A block of data
--- BEGIN ---

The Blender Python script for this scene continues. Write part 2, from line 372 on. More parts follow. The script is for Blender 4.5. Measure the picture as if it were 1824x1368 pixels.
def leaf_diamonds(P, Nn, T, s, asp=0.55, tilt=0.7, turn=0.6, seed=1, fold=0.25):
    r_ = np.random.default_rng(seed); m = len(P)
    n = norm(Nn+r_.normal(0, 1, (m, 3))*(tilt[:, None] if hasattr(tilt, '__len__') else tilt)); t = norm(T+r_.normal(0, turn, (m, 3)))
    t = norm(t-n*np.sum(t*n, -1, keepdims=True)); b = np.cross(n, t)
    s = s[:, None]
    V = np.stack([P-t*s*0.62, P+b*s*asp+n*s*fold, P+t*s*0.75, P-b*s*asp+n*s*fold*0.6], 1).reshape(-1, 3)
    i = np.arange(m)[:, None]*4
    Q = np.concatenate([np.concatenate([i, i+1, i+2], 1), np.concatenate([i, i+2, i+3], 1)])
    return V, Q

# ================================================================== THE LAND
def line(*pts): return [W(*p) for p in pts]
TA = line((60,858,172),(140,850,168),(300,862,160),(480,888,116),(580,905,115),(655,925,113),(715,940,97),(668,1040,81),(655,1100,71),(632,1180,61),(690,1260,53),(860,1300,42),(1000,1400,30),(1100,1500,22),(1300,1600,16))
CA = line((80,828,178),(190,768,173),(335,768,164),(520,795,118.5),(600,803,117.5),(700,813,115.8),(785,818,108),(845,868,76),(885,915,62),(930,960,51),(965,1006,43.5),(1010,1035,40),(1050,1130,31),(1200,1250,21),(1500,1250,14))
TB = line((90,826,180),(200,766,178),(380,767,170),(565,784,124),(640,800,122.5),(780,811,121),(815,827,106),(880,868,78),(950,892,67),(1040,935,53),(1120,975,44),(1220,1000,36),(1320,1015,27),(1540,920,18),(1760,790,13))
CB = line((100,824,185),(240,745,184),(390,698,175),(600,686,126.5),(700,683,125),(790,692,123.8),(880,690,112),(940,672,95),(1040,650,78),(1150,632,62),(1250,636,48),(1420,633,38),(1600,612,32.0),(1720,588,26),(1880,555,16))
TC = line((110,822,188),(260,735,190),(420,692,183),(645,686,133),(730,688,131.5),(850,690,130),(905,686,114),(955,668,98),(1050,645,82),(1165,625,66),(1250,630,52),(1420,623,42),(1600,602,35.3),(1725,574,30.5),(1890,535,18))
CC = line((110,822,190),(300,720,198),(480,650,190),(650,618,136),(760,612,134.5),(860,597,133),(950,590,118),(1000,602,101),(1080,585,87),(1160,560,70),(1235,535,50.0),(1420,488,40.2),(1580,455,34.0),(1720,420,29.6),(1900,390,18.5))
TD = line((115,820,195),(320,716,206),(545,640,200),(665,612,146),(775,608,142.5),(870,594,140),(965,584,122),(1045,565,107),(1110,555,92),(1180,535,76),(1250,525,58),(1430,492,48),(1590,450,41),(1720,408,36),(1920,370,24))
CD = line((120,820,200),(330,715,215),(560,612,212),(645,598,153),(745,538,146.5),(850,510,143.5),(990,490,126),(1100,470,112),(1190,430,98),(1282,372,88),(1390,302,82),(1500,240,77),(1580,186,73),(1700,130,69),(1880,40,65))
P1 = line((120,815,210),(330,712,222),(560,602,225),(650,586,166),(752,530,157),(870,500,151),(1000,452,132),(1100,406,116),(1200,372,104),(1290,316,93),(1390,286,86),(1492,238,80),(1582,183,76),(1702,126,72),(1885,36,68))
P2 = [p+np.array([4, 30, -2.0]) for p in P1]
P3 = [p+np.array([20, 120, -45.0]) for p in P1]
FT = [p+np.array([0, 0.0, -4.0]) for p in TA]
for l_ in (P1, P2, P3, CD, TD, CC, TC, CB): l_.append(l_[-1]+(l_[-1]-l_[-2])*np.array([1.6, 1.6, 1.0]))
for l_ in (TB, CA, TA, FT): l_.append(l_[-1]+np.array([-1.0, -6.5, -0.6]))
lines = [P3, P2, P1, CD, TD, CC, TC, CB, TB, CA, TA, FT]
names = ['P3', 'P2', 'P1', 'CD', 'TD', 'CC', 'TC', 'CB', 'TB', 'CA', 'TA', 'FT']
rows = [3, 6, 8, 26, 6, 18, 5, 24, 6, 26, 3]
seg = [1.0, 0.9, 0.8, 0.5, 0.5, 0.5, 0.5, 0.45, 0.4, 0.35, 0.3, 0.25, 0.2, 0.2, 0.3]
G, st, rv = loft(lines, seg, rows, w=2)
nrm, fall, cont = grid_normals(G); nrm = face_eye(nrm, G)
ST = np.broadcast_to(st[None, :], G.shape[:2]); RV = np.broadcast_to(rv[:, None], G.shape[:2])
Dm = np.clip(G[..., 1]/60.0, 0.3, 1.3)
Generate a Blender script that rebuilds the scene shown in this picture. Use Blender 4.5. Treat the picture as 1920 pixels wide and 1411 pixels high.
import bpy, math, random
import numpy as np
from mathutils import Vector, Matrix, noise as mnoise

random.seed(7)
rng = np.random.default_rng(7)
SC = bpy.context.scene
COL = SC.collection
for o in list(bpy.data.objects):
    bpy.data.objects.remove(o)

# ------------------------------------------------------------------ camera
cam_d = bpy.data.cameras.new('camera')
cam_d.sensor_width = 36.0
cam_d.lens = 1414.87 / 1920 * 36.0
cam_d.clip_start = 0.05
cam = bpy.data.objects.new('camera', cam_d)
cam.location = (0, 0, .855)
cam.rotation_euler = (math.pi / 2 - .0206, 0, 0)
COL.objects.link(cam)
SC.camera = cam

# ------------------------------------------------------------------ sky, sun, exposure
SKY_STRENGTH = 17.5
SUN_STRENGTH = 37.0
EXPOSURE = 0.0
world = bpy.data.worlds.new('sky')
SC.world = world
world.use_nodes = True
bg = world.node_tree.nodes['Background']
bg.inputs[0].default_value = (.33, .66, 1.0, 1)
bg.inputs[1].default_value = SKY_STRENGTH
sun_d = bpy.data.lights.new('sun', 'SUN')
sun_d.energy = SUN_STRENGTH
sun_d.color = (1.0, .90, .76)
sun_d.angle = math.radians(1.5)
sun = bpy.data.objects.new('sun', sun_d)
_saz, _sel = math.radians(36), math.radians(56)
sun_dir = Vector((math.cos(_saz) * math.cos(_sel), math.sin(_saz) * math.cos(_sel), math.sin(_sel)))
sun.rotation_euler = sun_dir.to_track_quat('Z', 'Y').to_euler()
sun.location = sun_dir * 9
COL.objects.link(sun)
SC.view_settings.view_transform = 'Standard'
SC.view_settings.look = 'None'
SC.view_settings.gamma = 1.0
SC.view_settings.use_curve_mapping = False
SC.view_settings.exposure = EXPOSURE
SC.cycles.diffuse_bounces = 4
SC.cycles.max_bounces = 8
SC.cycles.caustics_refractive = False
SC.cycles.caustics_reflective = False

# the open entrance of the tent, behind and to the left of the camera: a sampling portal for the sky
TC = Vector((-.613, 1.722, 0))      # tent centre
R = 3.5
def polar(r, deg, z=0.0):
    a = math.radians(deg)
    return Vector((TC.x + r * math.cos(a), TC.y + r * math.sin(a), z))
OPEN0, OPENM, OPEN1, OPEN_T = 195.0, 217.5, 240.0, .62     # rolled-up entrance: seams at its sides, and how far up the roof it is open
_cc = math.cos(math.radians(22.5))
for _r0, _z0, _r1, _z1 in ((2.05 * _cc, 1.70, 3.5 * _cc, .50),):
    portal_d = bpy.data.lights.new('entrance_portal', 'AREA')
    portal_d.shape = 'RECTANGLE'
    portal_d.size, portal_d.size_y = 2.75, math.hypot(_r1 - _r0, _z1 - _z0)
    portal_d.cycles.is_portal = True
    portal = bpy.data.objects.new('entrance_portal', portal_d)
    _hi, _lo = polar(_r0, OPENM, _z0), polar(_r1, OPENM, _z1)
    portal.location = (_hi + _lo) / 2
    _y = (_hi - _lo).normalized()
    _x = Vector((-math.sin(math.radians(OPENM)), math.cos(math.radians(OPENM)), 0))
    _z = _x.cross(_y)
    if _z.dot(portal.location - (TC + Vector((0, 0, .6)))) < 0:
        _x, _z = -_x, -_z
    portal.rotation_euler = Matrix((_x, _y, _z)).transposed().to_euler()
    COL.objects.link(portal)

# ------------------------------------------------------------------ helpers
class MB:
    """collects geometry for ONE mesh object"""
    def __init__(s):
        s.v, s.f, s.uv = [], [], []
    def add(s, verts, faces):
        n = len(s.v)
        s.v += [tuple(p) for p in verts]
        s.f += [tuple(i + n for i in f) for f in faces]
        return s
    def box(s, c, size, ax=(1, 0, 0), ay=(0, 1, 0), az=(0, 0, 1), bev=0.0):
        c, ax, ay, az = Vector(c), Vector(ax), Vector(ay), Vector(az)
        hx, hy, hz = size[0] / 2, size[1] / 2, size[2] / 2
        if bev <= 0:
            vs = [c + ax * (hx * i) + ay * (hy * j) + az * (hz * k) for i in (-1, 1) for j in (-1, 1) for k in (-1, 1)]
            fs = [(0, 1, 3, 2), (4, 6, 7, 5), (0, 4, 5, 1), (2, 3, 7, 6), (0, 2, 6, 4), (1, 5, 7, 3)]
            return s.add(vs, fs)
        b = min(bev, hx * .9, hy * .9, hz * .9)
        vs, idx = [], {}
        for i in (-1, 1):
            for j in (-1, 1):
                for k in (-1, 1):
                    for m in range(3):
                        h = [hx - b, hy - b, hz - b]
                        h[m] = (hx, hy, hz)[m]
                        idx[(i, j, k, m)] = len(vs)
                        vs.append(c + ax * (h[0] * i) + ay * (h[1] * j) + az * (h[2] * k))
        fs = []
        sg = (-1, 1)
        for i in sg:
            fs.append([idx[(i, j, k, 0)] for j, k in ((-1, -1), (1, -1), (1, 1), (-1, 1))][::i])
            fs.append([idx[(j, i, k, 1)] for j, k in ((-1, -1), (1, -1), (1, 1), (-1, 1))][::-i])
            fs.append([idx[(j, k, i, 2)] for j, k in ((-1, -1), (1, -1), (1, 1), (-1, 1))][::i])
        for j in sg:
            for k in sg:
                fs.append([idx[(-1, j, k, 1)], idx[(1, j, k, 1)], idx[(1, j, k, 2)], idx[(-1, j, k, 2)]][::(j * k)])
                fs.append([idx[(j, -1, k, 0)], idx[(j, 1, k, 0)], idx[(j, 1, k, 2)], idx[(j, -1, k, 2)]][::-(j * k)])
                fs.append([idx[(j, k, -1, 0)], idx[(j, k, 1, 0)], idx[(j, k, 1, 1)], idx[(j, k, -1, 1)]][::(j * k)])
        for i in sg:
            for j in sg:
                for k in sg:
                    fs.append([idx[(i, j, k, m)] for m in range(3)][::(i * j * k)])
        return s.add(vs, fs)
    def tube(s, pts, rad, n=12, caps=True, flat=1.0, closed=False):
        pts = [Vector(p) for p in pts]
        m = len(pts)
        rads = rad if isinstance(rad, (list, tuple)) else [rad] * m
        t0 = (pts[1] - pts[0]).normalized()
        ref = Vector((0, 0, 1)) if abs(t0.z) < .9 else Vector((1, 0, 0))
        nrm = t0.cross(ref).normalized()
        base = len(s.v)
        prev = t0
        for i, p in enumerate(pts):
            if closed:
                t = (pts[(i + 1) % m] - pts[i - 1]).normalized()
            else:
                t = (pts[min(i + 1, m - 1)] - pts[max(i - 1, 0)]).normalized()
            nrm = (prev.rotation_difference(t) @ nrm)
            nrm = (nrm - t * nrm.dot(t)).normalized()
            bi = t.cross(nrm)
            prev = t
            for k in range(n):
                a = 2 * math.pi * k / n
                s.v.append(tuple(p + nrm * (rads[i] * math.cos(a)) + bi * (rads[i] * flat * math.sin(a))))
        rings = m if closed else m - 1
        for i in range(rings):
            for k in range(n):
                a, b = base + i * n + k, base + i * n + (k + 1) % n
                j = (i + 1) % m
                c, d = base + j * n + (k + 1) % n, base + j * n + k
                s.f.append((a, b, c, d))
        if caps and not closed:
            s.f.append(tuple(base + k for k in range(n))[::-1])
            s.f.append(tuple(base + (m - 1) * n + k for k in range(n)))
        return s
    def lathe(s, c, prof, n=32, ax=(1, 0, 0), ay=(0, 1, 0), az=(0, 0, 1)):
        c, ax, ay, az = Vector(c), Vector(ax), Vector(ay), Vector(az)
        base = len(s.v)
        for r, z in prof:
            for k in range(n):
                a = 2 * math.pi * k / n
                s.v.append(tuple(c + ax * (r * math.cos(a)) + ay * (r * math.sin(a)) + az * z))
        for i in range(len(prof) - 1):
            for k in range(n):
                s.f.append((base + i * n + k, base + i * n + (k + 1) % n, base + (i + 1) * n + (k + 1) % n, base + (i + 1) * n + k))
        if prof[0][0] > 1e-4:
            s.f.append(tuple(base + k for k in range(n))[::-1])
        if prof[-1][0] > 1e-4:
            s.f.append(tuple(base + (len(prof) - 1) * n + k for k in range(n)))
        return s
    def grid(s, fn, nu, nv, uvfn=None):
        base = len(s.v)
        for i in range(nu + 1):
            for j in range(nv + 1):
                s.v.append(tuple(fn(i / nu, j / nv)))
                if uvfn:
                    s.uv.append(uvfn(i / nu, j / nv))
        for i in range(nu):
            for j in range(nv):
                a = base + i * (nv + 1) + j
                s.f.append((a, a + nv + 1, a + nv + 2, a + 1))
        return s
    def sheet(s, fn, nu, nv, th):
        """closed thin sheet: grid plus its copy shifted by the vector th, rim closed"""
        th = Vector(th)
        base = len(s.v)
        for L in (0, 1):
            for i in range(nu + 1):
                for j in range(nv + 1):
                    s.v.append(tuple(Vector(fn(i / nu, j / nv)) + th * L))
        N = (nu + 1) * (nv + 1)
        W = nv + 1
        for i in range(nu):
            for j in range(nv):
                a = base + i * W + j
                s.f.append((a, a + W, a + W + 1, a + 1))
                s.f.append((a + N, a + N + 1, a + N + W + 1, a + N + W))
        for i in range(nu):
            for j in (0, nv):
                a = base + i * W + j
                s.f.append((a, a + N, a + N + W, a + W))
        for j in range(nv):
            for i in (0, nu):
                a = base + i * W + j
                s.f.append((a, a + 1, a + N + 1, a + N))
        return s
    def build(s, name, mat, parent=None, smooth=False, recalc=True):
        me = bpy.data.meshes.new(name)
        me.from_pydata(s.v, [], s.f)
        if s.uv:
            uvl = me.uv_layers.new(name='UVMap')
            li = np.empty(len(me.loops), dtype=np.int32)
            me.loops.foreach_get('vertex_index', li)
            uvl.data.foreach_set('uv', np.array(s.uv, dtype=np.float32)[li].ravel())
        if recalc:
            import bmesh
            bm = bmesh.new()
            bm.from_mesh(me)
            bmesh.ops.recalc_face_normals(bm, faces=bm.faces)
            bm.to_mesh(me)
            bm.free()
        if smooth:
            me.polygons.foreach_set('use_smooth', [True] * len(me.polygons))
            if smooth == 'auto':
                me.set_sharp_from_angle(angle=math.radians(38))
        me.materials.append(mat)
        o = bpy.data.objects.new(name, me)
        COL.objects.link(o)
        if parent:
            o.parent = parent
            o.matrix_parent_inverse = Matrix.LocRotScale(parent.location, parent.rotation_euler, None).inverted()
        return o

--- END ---

What you need to do
Everything from the first line above up to and including the line that contains "return V, Q" should be printed exactly; please print only that.

Output
The Blender Python script for this scene continues. Write part 2, from line 372 on. More parts follow. The script is for Blender 4.5. Measure the picture as if it were 1824x1368 pixels.
def leaf_diamonds(P, Nn, T, s, asp=0.55, tilt=0.7, turn=0.6, seed=1, fold=0.25):
    r_ = np.random.default_rng(seed); m = len(P)
    n = norm(Nn+r_.normal(0, 1, (m, 3))*(tilt[:, None] if hasattr(tilt, '__len__') else tilt)); t = norm(T+r_.normal(0, turn, (m, 3)))
    t = norm(t-n*np.sum(t*n, -1, keepdims=True)); b = np.cross(n, t)
    s = s[:, None]
    V = np.stack([P-t*s*0.62, P+b*s*asp+n*s*fold, P+t*s*0.75, P-b*s*asp+n*s*fold*0.6], 1).reshape(-1, 3)
    i = np.arange(m)[:, None]*4
    Q = np.concatenate([np.concatenate([i, i+1, i+2], 1), np.concatenate([i, i+2, i+3], 1)])
    return V, Q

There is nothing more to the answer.